People are just more complicated than that. For a while, my love was out of it..not interested in spanking or sex or anything, because of some meds he was on. One night, he refused to even give me a reassuring hug because "it didn't feel real to him."
That made me feel very hurt and I began retaliating verbally. Told him I needed a sub because then at least I would get my needs met. He didn't like this, was seething inside, but didn't say anything.
Finally one night he was up to playing. I could sense an edge. You just know when someone is angry. So I said, all right then, make it real if you are really mad at me. And he did. All the anger and hurt came out, on both sides. Magical, right?
No. The episode wasn't over because he was still on those meds. So his indifference continued. I'd felt a little reassured at the time but then the bad feelings came creeping back. Spanking cannot solve complex problems between people. I just don't buy that.
Fortunately, he went off the meds and is back to his lovely self, and no further problems. But the spanking gave momentary relief and that is all.
Differing experiences
You had an experience in which spanking was not helpful. You appear to generalize from your experience that spanking cannot solve complex problems. However, I had an experience in which spanking was helpful. This seems to indicate that both outcomes are possible.
Both of our situations bear some resemblence to that in which the original poster found himself. Since he believes that spanking was helpful for his situation, I inclined to accept to his assessment. After all, he was there. I do not think it is reasonable to tell him that things did not happen the way he thought they did.
Complex problems do not usually have simple solutions
.. is that, maybe things happened the way he thought they did at that moment but that in a situation where there is a complex problem between two people, one action, whatever it is, isn't going to be a permanent solution. Hurt feelings and anger and so on will crop up again some other time and have to be dealt with again.
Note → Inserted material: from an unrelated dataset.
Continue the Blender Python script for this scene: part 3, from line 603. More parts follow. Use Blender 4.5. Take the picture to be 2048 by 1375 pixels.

Your situation was not as much like his as you think. You drifted almost accidentally into what you term a "cyber affair." Yet had you not confessed it, the issue would have been solely in your own mind and a struggle with your own conscience. So it wasn't really a deep seated problem between you and your husband. You didn't commit any physical infidelity, and this was a one time episode that snuck up on you. I agree, whatever action was taken to alleviate your guilt and give you an incentive not to return to this "affair" was very likely to work.
My situation was in between the two. It was physical. It was a one time thing also spurred by the fact that my boyfriend was away. But he was told about it by another person and so there was anger and hurt pride on his part. And so the spanking didn't solve it. It kept cropping up. Not on my part because even before he spanked me I already knew I was done with the other guy and would not continue the outside relationship. The problem kept recurring on his part, he was unhappy about what happened and he kept bringing it up every time we had a disagreement.
And that's on a much lower level of complexity than a situation where a spouse committed adultery over a 13 year period, the marriage dissolved and now they are together again. The spanking has cleared the air but my prediction is, the issue is not dead and it will be back to trouble them.
We are not talking about a simple solution
There are a lot of things going on in the original poster's relationship with his wife. According to his description, the spanking he described was an important step in resolving their problems. I believe him.
Marriages need constant work. Nothing, including spanking, is a one time solution after which the couple can stop working on the marriage. However, it does sound like this spanking was a turning point for them and their relationship is moving in a better direction now.
I am pleased to see the original poster feeling more hopeful about his marriage and it disturbs me to see you dumping on him with a "it probably won't last" attitude. It seems to me needlessly cruel.